With the arrival of my latest Dual Temperature Sensor PCB, it was time to look at power consumption again.
In my last post on the subject in November 2025, I had managed to get consumption down to 30µ. This figure was higher than I wanted, especially as it didn’t include the hardware like the LDO. My benchmark was still the Zigbee version of this sensor, which run at 16µA.
For my power measurements, as always, I used my Nordic Power Profile Kit II.
Reminding me where I was at
I connected the power profiler into the battery terminal of my custom board. This would sure all power was accounted for, not just the nRF54L15 module itself.
After commissioning, my consumption was a respectable 58µA. This was higher than my first go for two main reasons. First, I had increased the reading frequency. Second, this included *all* the hardware.

What troubled me was the noise of the sleep periods.

If we zoom in, this looks like something ticking along. The base consumption is also over 40µA.

According to Nordic, the idle current should only be 5 or 6µA. The LDO I’m using, MCP1700T-2202E/TT, has a quiescent current of around 2µA,. That meant it shouldn’t be consuming more than 10µA.
Back to basics
A phrase I use a lot 🙂
I needed to understand what my PCB did with minimal code. No Matter, no ADC, no ICD, just code that puts the chip to sleep.
System Off
I installed the Zephyr System Off sample onto my custom PCB and the results were amazing.

You can see, it starts off busy and before going flat.
Once the device went to sleep, the power consumption was almost non-existent!

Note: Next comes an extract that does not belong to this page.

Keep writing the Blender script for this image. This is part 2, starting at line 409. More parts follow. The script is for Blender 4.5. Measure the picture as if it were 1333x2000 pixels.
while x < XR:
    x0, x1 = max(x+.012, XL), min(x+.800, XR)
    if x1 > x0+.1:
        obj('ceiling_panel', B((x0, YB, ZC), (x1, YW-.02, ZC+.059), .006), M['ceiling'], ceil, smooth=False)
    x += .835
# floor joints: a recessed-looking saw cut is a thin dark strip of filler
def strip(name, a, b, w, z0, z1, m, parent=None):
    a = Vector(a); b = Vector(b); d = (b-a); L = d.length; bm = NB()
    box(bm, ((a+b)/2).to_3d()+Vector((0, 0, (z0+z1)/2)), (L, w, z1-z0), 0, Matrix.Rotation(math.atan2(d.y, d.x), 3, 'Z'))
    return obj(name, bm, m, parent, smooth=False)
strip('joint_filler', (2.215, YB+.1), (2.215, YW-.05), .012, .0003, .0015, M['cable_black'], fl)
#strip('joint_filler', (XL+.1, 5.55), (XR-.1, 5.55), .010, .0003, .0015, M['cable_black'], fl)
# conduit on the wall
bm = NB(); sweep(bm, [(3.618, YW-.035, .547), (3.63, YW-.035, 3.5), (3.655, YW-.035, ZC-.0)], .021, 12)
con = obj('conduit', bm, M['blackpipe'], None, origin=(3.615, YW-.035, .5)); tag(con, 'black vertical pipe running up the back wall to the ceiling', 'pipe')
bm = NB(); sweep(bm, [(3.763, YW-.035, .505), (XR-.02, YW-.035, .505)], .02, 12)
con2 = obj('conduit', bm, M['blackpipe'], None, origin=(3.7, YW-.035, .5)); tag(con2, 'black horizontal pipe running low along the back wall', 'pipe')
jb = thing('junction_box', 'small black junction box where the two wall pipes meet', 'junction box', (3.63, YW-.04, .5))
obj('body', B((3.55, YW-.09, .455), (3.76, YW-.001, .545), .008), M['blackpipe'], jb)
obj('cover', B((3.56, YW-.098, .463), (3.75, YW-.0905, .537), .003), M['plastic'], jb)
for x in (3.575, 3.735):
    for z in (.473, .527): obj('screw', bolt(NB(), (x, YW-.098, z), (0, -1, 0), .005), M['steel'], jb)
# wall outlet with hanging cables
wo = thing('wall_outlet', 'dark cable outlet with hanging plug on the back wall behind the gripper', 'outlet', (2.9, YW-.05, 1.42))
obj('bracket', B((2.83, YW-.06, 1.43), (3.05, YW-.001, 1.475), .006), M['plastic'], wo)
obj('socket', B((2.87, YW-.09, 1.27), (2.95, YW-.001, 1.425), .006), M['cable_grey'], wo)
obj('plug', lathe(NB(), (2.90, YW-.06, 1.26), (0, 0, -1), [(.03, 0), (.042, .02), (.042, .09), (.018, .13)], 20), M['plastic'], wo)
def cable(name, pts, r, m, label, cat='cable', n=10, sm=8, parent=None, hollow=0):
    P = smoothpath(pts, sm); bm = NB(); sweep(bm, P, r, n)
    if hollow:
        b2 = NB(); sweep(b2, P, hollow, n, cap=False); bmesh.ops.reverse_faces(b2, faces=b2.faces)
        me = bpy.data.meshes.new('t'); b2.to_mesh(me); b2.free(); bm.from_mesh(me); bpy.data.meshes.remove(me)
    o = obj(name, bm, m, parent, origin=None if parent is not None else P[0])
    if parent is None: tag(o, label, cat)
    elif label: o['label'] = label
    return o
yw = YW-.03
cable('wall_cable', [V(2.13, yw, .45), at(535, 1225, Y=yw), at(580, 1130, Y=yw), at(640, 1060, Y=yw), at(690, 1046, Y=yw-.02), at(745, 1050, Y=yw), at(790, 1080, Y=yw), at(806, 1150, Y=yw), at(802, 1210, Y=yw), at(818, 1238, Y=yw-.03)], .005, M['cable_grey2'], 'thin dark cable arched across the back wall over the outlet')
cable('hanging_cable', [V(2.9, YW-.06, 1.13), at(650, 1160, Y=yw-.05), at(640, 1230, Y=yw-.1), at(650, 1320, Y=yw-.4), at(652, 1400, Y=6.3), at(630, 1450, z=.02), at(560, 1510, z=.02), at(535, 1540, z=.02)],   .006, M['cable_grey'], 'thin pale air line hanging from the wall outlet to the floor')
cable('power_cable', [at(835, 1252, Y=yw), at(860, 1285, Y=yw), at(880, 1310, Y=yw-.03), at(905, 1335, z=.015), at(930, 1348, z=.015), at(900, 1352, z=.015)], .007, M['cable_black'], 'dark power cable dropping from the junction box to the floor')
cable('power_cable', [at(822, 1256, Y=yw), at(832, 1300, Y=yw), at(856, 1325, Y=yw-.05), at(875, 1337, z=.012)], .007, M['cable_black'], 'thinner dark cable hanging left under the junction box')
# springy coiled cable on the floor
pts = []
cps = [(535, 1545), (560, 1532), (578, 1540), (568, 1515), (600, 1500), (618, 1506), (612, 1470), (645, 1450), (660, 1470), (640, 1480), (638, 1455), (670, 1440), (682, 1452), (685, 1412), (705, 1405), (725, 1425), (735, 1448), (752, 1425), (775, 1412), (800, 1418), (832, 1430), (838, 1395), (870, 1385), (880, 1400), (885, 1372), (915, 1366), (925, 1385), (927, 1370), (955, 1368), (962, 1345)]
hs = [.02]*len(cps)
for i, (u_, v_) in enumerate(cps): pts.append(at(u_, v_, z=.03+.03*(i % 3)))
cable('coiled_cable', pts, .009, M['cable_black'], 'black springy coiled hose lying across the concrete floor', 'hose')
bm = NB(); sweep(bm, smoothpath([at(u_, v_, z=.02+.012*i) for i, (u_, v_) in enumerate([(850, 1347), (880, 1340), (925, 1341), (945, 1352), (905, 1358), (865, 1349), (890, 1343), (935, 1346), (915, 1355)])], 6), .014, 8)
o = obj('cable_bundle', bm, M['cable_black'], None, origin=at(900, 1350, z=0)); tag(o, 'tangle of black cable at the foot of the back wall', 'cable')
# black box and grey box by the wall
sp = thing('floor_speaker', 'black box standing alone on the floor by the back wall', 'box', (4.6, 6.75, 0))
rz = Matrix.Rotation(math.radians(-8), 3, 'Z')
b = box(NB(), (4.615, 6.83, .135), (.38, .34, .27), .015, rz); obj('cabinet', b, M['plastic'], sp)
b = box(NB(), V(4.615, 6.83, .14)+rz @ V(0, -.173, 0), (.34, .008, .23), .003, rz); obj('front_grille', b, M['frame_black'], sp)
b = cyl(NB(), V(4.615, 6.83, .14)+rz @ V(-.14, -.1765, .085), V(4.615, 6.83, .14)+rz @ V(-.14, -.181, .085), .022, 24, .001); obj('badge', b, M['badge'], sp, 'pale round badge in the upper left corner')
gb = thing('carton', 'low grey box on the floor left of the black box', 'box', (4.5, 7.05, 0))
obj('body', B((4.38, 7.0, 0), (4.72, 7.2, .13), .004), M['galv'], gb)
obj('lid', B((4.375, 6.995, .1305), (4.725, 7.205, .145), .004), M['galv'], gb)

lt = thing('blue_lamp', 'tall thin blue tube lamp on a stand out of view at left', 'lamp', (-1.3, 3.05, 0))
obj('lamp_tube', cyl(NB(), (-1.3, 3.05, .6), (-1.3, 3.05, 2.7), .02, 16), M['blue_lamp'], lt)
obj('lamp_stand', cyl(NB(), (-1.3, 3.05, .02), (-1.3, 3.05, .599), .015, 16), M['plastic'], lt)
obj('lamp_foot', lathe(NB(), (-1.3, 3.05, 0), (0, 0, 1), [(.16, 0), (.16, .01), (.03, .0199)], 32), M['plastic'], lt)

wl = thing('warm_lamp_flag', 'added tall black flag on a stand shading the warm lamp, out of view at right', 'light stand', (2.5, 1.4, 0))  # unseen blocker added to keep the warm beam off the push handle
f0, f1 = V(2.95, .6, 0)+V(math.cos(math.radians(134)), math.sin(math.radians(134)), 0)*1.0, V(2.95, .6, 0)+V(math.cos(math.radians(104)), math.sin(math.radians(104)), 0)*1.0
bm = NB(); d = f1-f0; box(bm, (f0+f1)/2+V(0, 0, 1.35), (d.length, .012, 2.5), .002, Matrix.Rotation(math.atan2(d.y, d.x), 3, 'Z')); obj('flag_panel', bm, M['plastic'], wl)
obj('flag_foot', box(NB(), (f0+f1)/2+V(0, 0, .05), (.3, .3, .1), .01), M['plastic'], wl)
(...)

Again, this 5µ included all the electronics, including the LDO.
Now I knew what was possible when the chip was asleep.
Help from Temboo
I have been testing out this AI Coding assistant called Temboo.
The kind folks at Temboo had given me some free tokens, so I asked it to check my configuration.
It recommended a few more flags to be changed and also told me what peripherals I should disable. I followed its advice and after flashing, I saw a small reduction in the 1-minute average power.

This would give 240 days from a 240mAh battery.
Whilst I reviewed the trace, I began to wonder if I was chasing the most difficult optimizations. My ADC code, after all, was using a lot of power. Here are the two reads of the ADC PINS

When I switch the power pin on, you can see a there is block of power consumption, which is 300µA! Nothing is actually happening here, I’m just allowing the voltage to settle. I began to wonder if 50ms was too long to wait.
That helped a little bit

At 38µA, a 240mAh battery would last for ~260 days.
That said, it still looked still far too busy when idle!

Interrupts
On a whim, I decided to post this question to Reddit’s r/embedded channel.
One user, @allo37 suggested it might be a problem with interrupts.
I was using interrupts for the reset button logic.
That led me to this post: https://devzone.nordicsemi.com/f/nordic-q-a/79239/gpio-interrupts-cause-high-current-consumption-during-sleep-on-nrf9160-and-nrf52833
Following the advice, I changed the Interrupt flag from GPIO_INT_EDGE_BOTH to GPIO_INT_LEVEL_HIGH.
The consumption dropped dramatically!

An average of 18µA was 1.5 *YEARS* on my 240mAh battery!!!
That’ll do pig, that’ll do!
I was now back in annual battery life territory, so I was very happy.
With power consumption down this low, I could now update my PCB design to incorporate a coin battery holder. This was massive.